エンバカデロ・テクノロジーズは2011年2月1日、開発ツール製品「Delphi」「C++ Builder」の廉価版「Starter」の販売を開始した。「Delphi Starter」「C++ Builder Starter」の価格はそれぞれ1万8900円(税込、以下同)。Turboエディションをはじめとする同社の開発ツール、または他社のいずれかの開発ツールを使用している場合は1万4700円で購入できる。DelphiとC++ Builderには「Professional」「Enterprise」「Architect」といったパッケージがあるが、最も安いProfessionalでも9万3765円などで販売されており、入門者にはハードルが高かった。廉価版を投入することで、Delphi/C++ Builderのユーザー拡大を狙う。

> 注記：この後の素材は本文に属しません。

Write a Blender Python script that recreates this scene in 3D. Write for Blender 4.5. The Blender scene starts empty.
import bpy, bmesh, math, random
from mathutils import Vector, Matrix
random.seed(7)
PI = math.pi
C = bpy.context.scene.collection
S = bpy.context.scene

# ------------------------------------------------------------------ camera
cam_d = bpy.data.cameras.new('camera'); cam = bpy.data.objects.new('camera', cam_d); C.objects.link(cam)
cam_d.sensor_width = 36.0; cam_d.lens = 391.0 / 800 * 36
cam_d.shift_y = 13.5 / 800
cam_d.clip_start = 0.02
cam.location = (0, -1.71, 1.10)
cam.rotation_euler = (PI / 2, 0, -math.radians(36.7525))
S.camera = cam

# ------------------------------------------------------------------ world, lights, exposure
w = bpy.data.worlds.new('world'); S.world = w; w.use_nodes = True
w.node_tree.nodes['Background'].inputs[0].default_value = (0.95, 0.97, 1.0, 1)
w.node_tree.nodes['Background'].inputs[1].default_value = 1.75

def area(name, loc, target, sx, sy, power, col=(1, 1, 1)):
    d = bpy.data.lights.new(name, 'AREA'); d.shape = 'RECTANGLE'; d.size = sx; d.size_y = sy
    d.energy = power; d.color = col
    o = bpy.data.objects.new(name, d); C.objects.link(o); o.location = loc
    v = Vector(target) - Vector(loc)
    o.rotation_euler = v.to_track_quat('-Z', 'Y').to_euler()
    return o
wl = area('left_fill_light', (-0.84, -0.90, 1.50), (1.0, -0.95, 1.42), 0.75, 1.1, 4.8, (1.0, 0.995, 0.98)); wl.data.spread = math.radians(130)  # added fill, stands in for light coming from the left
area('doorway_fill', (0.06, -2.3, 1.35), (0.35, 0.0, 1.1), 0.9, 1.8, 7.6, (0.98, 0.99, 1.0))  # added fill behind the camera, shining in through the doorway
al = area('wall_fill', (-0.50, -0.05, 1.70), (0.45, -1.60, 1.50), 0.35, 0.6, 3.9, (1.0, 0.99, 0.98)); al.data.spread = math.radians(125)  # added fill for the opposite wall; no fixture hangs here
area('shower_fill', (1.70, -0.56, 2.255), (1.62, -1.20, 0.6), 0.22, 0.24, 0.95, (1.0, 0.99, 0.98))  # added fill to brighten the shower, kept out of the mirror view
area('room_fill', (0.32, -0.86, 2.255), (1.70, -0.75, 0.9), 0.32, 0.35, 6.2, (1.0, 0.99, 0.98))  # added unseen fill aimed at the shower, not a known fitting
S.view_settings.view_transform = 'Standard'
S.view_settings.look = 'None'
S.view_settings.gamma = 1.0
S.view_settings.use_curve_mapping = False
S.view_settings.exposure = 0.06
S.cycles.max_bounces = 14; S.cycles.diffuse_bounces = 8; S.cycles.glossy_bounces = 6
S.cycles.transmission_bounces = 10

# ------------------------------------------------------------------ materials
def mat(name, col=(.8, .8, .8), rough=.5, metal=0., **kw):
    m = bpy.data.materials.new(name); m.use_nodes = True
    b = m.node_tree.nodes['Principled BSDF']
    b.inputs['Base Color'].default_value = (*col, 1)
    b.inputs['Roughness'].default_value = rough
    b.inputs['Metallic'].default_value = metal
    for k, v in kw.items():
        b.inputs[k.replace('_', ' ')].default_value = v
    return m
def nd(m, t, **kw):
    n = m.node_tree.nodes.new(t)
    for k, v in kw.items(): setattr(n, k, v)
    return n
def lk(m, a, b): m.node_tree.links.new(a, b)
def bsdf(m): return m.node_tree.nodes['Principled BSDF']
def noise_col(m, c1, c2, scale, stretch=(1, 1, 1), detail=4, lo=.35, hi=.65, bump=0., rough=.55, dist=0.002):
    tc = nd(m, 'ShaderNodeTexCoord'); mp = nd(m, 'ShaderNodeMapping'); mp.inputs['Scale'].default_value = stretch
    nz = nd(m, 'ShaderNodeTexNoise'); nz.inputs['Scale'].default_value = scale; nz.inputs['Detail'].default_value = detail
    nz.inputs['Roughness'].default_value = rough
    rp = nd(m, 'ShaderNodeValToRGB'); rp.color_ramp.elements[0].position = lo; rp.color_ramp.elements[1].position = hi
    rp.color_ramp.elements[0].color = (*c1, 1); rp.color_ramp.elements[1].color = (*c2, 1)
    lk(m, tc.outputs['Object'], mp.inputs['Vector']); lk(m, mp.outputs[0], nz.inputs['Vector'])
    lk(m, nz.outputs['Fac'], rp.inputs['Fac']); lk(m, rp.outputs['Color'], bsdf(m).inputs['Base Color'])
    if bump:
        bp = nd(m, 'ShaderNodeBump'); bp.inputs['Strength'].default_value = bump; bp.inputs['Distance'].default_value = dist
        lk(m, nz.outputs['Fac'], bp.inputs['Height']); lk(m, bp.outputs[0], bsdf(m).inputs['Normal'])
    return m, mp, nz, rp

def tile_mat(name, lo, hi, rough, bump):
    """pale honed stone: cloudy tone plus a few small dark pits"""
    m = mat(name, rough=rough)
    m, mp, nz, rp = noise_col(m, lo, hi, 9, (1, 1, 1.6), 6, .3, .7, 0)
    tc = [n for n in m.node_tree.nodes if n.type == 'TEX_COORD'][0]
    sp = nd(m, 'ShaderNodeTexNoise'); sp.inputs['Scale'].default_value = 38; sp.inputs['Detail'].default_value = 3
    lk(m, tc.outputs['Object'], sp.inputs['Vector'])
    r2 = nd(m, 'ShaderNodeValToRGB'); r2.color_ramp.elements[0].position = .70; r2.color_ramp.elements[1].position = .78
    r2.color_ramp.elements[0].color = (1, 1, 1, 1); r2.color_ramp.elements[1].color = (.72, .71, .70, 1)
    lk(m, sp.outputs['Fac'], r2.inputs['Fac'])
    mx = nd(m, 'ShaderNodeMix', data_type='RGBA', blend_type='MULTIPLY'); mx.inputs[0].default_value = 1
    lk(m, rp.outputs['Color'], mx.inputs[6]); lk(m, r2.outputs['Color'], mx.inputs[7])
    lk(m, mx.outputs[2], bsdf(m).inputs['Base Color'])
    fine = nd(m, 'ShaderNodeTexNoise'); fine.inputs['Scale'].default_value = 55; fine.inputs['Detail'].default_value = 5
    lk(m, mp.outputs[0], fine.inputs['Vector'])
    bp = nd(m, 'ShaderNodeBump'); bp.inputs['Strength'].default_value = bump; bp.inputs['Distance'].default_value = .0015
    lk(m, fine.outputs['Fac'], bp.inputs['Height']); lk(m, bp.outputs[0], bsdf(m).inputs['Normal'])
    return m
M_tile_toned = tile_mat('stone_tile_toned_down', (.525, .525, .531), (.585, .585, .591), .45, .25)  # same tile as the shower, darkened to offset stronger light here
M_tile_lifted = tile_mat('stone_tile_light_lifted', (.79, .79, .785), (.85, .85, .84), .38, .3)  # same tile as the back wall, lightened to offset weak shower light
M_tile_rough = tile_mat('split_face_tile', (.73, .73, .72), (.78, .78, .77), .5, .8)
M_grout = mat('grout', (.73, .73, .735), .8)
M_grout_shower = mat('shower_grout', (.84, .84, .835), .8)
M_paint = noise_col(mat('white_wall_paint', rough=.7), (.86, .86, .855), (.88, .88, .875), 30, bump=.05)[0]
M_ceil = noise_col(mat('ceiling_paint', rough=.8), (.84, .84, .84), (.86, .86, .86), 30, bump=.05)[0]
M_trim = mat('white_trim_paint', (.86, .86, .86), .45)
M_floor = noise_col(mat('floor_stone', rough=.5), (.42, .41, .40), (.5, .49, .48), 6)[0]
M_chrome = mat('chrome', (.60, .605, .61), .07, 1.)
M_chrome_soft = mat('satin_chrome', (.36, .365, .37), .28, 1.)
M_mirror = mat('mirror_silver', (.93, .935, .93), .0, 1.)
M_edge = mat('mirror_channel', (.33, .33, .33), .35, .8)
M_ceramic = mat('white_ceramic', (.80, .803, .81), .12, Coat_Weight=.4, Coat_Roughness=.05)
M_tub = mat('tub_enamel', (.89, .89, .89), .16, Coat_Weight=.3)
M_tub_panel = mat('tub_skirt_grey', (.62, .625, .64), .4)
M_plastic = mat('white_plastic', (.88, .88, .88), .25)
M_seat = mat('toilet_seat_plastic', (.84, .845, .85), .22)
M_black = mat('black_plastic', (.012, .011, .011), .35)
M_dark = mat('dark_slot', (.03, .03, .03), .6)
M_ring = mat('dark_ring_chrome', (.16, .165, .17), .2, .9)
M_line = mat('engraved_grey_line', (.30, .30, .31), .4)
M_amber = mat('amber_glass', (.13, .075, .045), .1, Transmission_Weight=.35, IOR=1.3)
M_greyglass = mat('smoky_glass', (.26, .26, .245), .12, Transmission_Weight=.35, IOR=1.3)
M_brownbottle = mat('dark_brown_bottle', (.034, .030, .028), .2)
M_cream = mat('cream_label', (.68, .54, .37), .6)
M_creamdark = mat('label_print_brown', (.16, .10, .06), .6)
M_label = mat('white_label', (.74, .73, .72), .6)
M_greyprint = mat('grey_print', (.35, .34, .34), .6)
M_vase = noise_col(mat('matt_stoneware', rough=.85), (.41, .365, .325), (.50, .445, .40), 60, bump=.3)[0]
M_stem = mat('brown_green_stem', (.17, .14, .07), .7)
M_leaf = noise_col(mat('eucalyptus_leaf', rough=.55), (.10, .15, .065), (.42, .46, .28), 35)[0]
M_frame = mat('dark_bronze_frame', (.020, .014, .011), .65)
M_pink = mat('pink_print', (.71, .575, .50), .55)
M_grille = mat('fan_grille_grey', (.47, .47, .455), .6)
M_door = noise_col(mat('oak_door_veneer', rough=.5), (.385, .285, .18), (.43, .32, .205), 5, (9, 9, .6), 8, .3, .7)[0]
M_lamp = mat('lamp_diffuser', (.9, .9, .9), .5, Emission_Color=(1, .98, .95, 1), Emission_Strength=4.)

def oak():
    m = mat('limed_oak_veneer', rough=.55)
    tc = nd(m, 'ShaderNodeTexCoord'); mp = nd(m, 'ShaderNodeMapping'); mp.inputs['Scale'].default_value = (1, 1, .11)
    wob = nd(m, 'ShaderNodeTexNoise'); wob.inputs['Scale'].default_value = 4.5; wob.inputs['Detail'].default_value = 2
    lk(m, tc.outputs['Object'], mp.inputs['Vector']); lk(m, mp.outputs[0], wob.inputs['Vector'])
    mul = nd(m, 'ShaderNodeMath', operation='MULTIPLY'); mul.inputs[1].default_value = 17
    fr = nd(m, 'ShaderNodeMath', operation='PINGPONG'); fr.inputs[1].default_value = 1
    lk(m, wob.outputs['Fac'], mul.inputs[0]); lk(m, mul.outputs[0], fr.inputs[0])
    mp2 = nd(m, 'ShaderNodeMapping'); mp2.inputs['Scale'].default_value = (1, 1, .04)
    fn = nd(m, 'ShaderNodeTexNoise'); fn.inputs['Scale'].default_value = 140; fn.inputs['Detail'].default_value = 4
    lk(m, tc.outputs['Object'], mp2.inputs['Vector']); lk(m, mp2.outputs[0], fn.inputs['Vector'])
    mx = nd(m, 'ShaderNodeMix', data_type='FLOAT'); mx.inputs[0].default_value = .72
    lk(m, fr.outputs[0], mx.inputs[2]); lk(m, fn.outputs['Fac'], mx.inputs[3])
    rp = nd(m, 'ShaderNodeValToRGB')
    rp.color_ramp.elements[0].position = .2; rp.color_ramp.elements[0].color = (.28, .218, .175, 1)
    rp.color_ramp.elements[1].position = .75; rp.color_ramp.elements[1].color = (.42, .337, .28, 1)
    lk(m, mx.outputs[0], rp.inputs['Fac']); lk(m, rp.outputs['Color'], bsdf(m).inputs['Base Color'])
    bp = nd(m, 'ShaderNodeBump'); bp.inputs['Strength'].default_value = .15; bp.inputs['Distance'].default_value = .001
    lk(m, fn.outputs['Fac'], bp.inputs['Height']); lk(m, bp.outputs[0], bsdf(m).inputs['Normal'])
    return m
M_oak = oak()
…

 Delphi Starter、C++ Builder Starterにはいくつかの制限事項がある。商用にも利用できるが、開発したアプリケーションライセンスやサービスなどによる年間収益が1000米ドル(2011年1月31日の換算レートで8万2180円)を超えてはいけない。それを超える場合は、Professionalなどを購入する必要がある(Starterを買っていれば、上位製品購入時に1万500円の割引が受けられる)。

 Starterの両製品は、上位製品に比べると、データベース接続コンポーネント「DBEXPRESS」、データベース関連ツール、MicrosoftのクラウドWindows Azureへの接続コンポーネント、プロファイリング機能、Webアプリケーション開発機能、UML(Unified Modeling Language)関連機能などを含んでいない。リファクタリングの「名前の変更」をはじめとするコーディング支援機能のいくつかも削られている。

 Delphiは、Pascal言語を発展させたDelphi言語で開発を行える。C++ BuilderはC++で開発ができる。Visual BasicやC#と同様のビジュアル開発が可能で、必要なモジュールをEXEファイルにスタティックリンクすることで、ランタイム配布やインストーラ作成の手間を省けるのが特徴だ。Windowsアプリケーション開発の選択肢として、まだ有力な存在の一つと言えるだろう。